A pergunta que fica é: por que a Schincariol pagou
tanto à família Calheiros?
As atividades do
senador Renan Calheiros em Brasília podem ser uma pista. Depois que a
fábrica em Murici foi vendida, o senador interessou-se pelas
dificuldades da Schincariol em Brasília, já que, um ano antes, seus
cinco dirigentes haviam sido presos pela Polícia Federal sob acusação de
sonegação de 1 bilhão de reais. O senador esteve pelo menos três vezes
no Ministério da Justiça para saber dos desdobramentos da Operação
Cevada, que prendeu os donos da cervejaria. Também andou visitando a
cúpula do INSS, que planejava executar dívidas previdenciárias de cerca
de 100 milhões de reais da Schincariol. As dívidas, como que por
mistério, não foram executadas até hoje. Ou melhor: o INSS executou,
sim, mas apenas uma dívida de 49.700 reais. Renan Calheiros andou,
também, pela Receita Federal, onde chegou a falar sobre uma multa
milionária que o órgão aplicaria à Schincariol. Sabe-se lá por quê, até
hoje a empresa não sofreu multa milionária nem a cobrança do 1 bilhão de
reais sob suspeita de sonegação. Melhor que isso: a Receita, em vez de
manter a contabilidade da dívida centralizada, pulverizou-a pelos seis
estados onde a Schincariol tinha fábrica na época. Isso complica e
retarda uma cobrança de dívida.
Na semana passada, depois da
sessão do Senado em que os parlamentares pediram o
afastamento de Renan Calheiros, o Conselho de Ética
voltou a trabalhar, escolhendo três relatores para o
caso. Decidiram completar a perícia da Polícia
Federal sobre a papelada dos negócios do senador e
analisar a evolução do seu patrimônio.
A venda da fábrica em Murici, formalmente, está
fora da investigação porque foi um negócio
do deputado Olavo Calheiros, e não do senador.
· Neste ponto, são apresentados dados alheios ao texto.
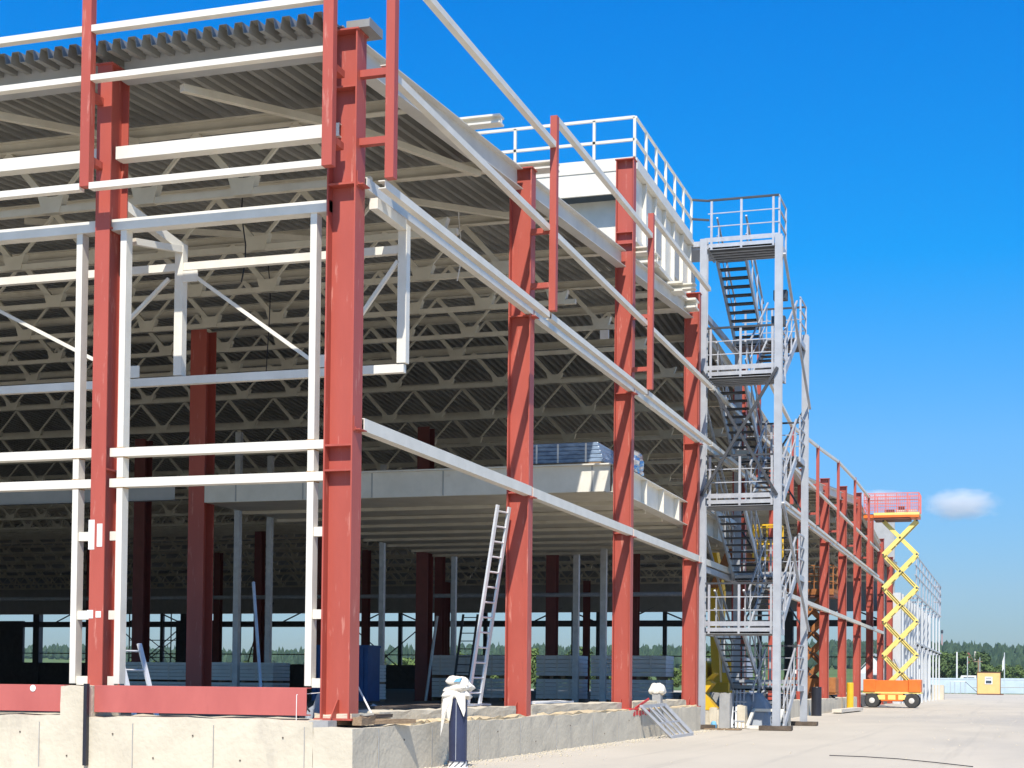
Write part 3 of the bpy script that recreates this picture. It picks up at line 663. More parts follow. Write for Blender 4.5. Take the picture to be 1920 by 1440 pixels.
# ------------------------------------------------------------------ lifting machines
def scissor(x_, y_, rz, label, levels, lh, spread, z0, arms_m, body_m, plat_m, off=0.0, L_=3.4, W_=1.7, plat=(-1.75,1.7), ext=True):
    e = empty('scissor_lift', (x_,y_,0), label, 'scissor lift', 'scissor lifts', rz)
    MB().box(-L_/2+.35,-W_/2+.25,.35,L_/2-.35,W_/2-.25,.62).build('chassis','darksteel',e)
    for sx in (-1,1):
        for sy in (-1,1):
            w = MB().lathe((sx*(L_/2-.5),sy*(W_/2-.17),.40),[(.24,-.15),(.36,-.15),(.40,-.1),(.40,.1),(.36,.15),(.24,.15)],20,'y').build('tyre','tyre',e,smooth=False)
            MB().lathe((sx*(L_/2-.5),sy*(W_/2-.17),.40),[(.06,-.17),(.24,-.13),(.24,.13),(.06,.17)],16,'y').build('rim','rim',w)
    MB().box(-L_/2+.95,-W_/2+.05,.36,L_/2-.95,-W_/2+.3,.78).build('engine_cover',body_m,e,bevel=.05)
    MB().box(-L_/2+.95,W_/2-.3,.36,L_/2-.95,W_/2-.05,.78).build('engine_cover',body_m,e,bevel=.05)
    for sx in (-1,1):
        MB().box(sx*(L_/2-.35)-.32,-W_/2+.05,.86,sx*(L_/2-.35)+.32,W_/2-.05,1.55).build('side_pod',body_m,e,bevel=.03)
    MB().box(-L_/2+.67,W_/2-.2,.87,L_/2-.67,W_/2-.15,1.5).build('side_panel',body_m,e); MB().box(-L_/2,-W_/2+.1,.78,L_/2,W_/2-.1,.86).build('tray',arms_m,e)
    if L_ > 2.6:
        for q in range(3): MB().box(-.75+.55*q,W_/2-.05,.45,-.35+.55*q,W_/2-.044,.7).build('cover_seam',arms_m,e)
        MB().tube((off-.5,0,1.0),(off+.3,0,z0+lh*.9),.07,8).build('cylinder','galv',e)
    h = spread/2
    for k in range(levels):
        za, zb = z0+lh*k, z0+lh*(k+1)
        for s_ in (-1,1):
            yy = s_*.38; d_ = .06
            MB().bar((off-h,yy-d_,za),(off+h,yy-d_,zb),.09,.22,up=(0,0,1)).build('scissor_arm',arms_m,e)
            MB().bar((off+h,yy+d_,za),(off-h,yy+d_,zb),.09,.22,up=(0,0,1)).build('scissor_arm',arms_m,e)
        if k < levels-1: MB().tube((off-h*.9,.47,za+.12),(off+h*.75,.47,zb-.1),.022,5).build('hose','black',e)
        pin = MB(); pin.tube((off,-.5,(za+zb)/2),(off,.5,(za+zb)/2),.06,8)
        for sx in (-h,h): pin.tube((off+sx,-.5,zb),(off+sx,.5,zb),.05,8)
        pin.build('pivot_pins','darksteel',e)
    zt = z0+lh*levels; a,b_ = plat
    MB().box(a+.5 if ext else a,-.8,zt+.05,b_,.8,zt+.16).build('platform_frame','brown',e)
    MB().box(a,-.85,zt+.28,b_,.85,zt+.42).build('platform_deck',arms_m,e); MB().box(a+.02,-.84,zt+.16,b_,.84,zt+.28).build('platform_skirt',body_m,e)
    if ext: MB().box(b_ ,-.75,zt+.16,b_+.55,.75,zt+.36).build('platform_extension',body_m,e)
    bb = b_+.55 if ext else b_
    nps = 6
    for sy in (-.82,.82):
        for q in range(nps): MB().bar((a+.04+(bb-a-.08)*q/(nps-1),sy,zt+.4),(a+.04+(bb-a-.08)*q/(nps-1),sy,zt+1.5),.045,.045).build('rail_post',plat_m,e)
        for dz in (.75,1.1,1.48): MB().bar((a,sy,zt+dz),(bb,sy,zt+dz),.04,.04).build('guard_rail',plat_m,e)
    for xx in (a+.03,bb-.03):
        for dz in (.75,1.1,1.48): MB().bar((xx,-.82,zt+dz),(xx,.82,zt+dz),.04,.04).build('guard_rail',plat_m,e)
    return e

scissor(70.0,-1.5,math.pi/2,'tall orange scissor lift raised on pale yellow arms beside the far facade',5,1.84,1.78,1.02,'paleyellow','orange','pinkred',off=-.38,L_=3.1,plat=(-1.42,1.0))
e = empty('platform_load', (70.0,-2.0,10.64), 'white sheets and dark tool bag lying on the raised lift platform', 'load')
MB().box(-.5,-.75,0,.5,.35,.16).build('sheet_stack','tape',e); MB().box(-.35,.45,0,.3,.95,.22).build('tool_bag','black',e); MB().box(-.2,-.1,.16,.2,.25,.42).build('tool_box','black',e)
nb = MB()
for q in range(28): nb.bar((69.15,-2.90+.108*q,10.66),(69.15,-2.90+.108*q,11.66),.02,.02)
for q in range(11): nb.bar((69.15,-2.92,10.68+.095*q),(69.15,.04,10.68+.095*q),.018,.018)
for q in range(8): nb.bar((69.2+.2*q,-2.94,10.66),(69.2+.2*q,-2.94,11.66),.02,.02)
tag(nb.build('safety_net','pinkred'), 'pink safety net hung along the rails of the raised lift platform', 'safety net')
scissor(54.0,.95,math.pi/2,'rusty brown scissor lift standing inside behind the seventh column',4,.98,1.0,1.2,'rust','rust','rust',off=0,L_=2.4,W_=1.4,plat=(-1.1,1.1),ext=False)
# yellow boom lift behind the stairs
e = empty('boom_lift', (33,1.45,0), 'yellow boom lift parked behind the stair tower, its basket raised', 'boom lift')
MB().box(-1.2,-.9,.75,1.2,.9,1.1).build('chassis','yellow',e,bevel=.04)
for sx in (-.85,.85):
    for sy in (-.85,.85):
        w = MB().lathe((sx,sy,.45),[(.27,-.16),(.40,-.16),(.45,-.1),(.45,.1),(.40,.16),(.27,.16)],18,'y').build('tyre','tyre',e); MB().lathe((sx,sy,.45),[(.05,-.17),(.27,-.13),(.27,.13),(.05,.17)],14,'y').build('rim','yellow',w)
MB().box(-1.1,-.7,1.1,1.0,-.1,1.95).build('engine_cover','yellow',e,bevel=.06); MB().box(-1.1,.1,1.1,1.0,.7,1.95).build('engine_cover','yellow',e,bevel=.06)
MB().bar((.6,0,1.6),(.3,-.1,4.3),.26,.30).build('lower_boom','yellow',e); MB().bar((.3,-.1,4.3),(-.6,.05,6.0),.22,.26).build('upper_boom','yellow',e)
MB().bar((-.6,.05,6.0),(.2,-1.2,5.3),.2,.24).build('jib','rust',e); MB().tube((.75,.1,1.8),(.45,0,3.4),.07,8).build('cylinder','galv',e)
k_ = MB(); k_.box(-.3,-2.1,5.3,.5,-1.25,5.36)
for z in (5.85,6.4):
    for p,q in (((-.3,-2.1),(.5,-2.1)),((.5,-2.1),(.5,-1.25)),((.5,-1.25),(-.3,-1.25)),((-.3,-1.25),(-.3,-2.1))): k_.bar((p[0],p[1],z),(q[0],q[1],z),.05,.05)
for p in ((-.3,-2.1),(.5,-2.1),(.5,-1.25),(-.3,-1.25),(.1,-2.1),(-.3,-1.7)): k_.bar((p[0],p[1],5.3),(p[0],p[1],6.4),.045,.045)
k_.build('basket','yellow',e); MB().box(-.25,-1.5,5.95,.0,-1.27,6.3).build('control_box','yellow',e)
e = empty('digger_arm', (29.6,.75,.56), 'orange yellow digger arm standing folded behind the stair flights', 'digger arm')
for n_,p,q,w_,h_,m_ in (('boom',(0,0,0),(.3,.25,3.6),.24,.34,'yellow'),('stick',(.3,.25,3.6),(.5,-.55,5.4),.2,.26,'rust'),('ram',(.05,-.18,1.0),(.28,.0,3.3),.1,.1,'galv'),('link',(.5,-.55,5.4),(.4,-.2,4.5),.14,.16,'yellow')): MB().bar(p,q,w_,h_).build(n_,m_,e)
MB().box(-.45,-.4,0,.45,.4,.7).build('pedestal','yellow',e,bevel=.04)
e = empty('excavator_bucket', (24.35,.0,.50), 'bright yellow digging bucket resting on a block behind the inner stair post', 'bucket')
k_ = MB(); k_.prism((-.3,0,0),(.3,0,0),[(-.35,0),(-.42,.4),(-.30,.66),(.0,.8),(.1,.72),(-.1,.45),(.2,.05),(.2,0)])
k_.build('shell','yellow',e)
for q in range(4): MB().bar((-.24+.16*q,.3,.6),(-.24+.16*q,-.15,1.0),.07,.05).build('tooth','yellow',e)
# van and house, seen between the far columns
e = empty('white_van', (112,8.9,0), 'white van parked behind the far end of the hall', 'van')
v = MB(); v.prism((-2.3,0,0),(2.3,0,0),[(-.95,.45),(-.98,1.3),(-.86,2.2),(-.6,2.4),(.6,2.4),(.86,2.2),(.98,1.3),(.95,.45)]); v.build('body','tape',e,bevel=.05)
MB().box(-2.32,-.75,1.45,-2.302,.75,2.1).build('rear_window','glass',e); MB().box(-2.34,-.9,.5,-2.303,.9,.7).build('bumper','darksteel',e)
for sx in (-1.5,1.5):
    for sy in (-.85,.85): MB().lathe((sx,sy,.36),[(.1,-.1),(.36,-.1),(.36,.1),(.1,.1)],16,'y').build('wheel','tyre',e)
e = empty('gable_house', (282,17.6,terr(282,17)), 'white gabled house seen between the far red columns', 'house')
MB().box(0,-3.1,-.6,9,3.1,3.2).build('wall','cladwhite',e)
k_ = MB(); k_.prism((0,0,0),(9,0,0),[(-3.1,3.2),(0,6.6),(3.1,3.2)]); k_.build('gable','tape',e)
k_ = MB(); k_.prism((-.4,0,0),(9.3,0,0),[(-3.6,2.9),(-3.5,3.15),(0,6.95),(3.5,3.15),(3.6,2.9),(0,6.62)]); k_.build('roof','greypaint',e)
w_ = MB().box(-.04,-1.3,.3,-.005,.2,2.9).build('window','darksteel',e); MB().box(-.06,-.6,.3,-.041,-.5,2.9).build('mullion','tape',w_)
# white clad far end of the building
e = empty('clad_building_end', (90,-.5,0), 'white ribbed clad end of the building behind the scissor lift', 'building')
MB().box(.5,.02,0,38,1.1,7.5).build('wall','cladwhite',e)
for q in range(12): MB().box(1.5+3.2*q,-.10,0,1.66+3.2*q,.0,7.45).build('rib','cladwhite',e)
for q in range(7):
    for z in (4.0,7.3): MB().box(4.0+5.2*q,-.95,z-.06,4.14+5.2*q,.0,z+.06).build('outrigger','stair',e)
    MB().box(4.0+5.2*q,-.95,0,4.14+5.2*q,-.83,7.24).build('post','cladwhite',e)
for z in (4.15,7.45): MB().box(.4,-.96,z-.05,38,-.86,z+.05).build('ledge','cladwhite',e)
for q in range(9):
    for z in (7.6,):
        MB().box(2.0+4*q,-.95,7.5,2.08+4*q,-.87,10.1).build('rail_post','galv',e)
for z in (8.7,9.4,10.1): MB().bar((.5,-.91,z),(38.0,-.91,z),.07,.07).build('hand_rail','galv',e)
k_ = MB()
for q in range(4): k_.box(36.5+.5*q,-.9,7.42,36.56+.5*q,-.84,10.1)
for z in (7.42,8.7,10.1): k_.box(36.4,-.92,z,38.1,-.3,z+.07)
k_.build('end_cage','galv',e)
# white posts row under the far wall and small things there
b = rough_box(127.5,-1.7,0,129,-.4,1.3,3,3,.02,88); tag(b.build('concrete_footing','conc'), 'pale concrete footing at the far end of the white clad wall', 'footing')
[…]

No entanto,
os negócios de ambos se entrecruzam o tempo todo. Um
compra fazenda do outro. Um arrenda terras para o outro. O
gado de um anda na fazenda do outro, e vice-versa. Os dois
também se revezam no Congresso quando se trata de despejar
dinheiro na obra do Porto de Maceió, tocada pela empreiteira
Mendes Júnior. Em 2001, 2002 e 2003, o deputado fez
emendas para a Mendes Júnior. Nos anos seguintes, 2004
e 2005, foi a vez do senador. Sob esse aspecto, a modesta
fábrica de tubaína em Murici que conseguiu ser
negociada por 27 milhões de reais poderia despertar
a atenção dos membros do Conselho de Ética.
A suspeita que o negócio desperta é a seguinte:
será que, além de usar o lobista da Mendes Júnior,
o próprio senador Renan Calheiros se converteu num
lobista da cervejaria Schincariol? Ninguém sabe, mas
há duas certezas na história. Uma delas é
que a cervejaria tem apreço pela família Calheiros,
tanto que foi a principal financiadora da campanha do deputado
Olavo Calheiros e do seu outro irmão, o deputado Renildo
Calheiros. Ambos receberam 200.000 reais da empresa. A outra
certeza é que os irmãos atuam como líderes
da bancada da cerveja, composta de 41 parlamentares que defendem
os interesses do setor. A Schincariol diz que vai começar
em breve a fabricar o suco Skinka em Murici, mas prefere não
fazer nenhum comentário sobre sua relação
com o senador Renan Calheiros e seus irmãos deputados.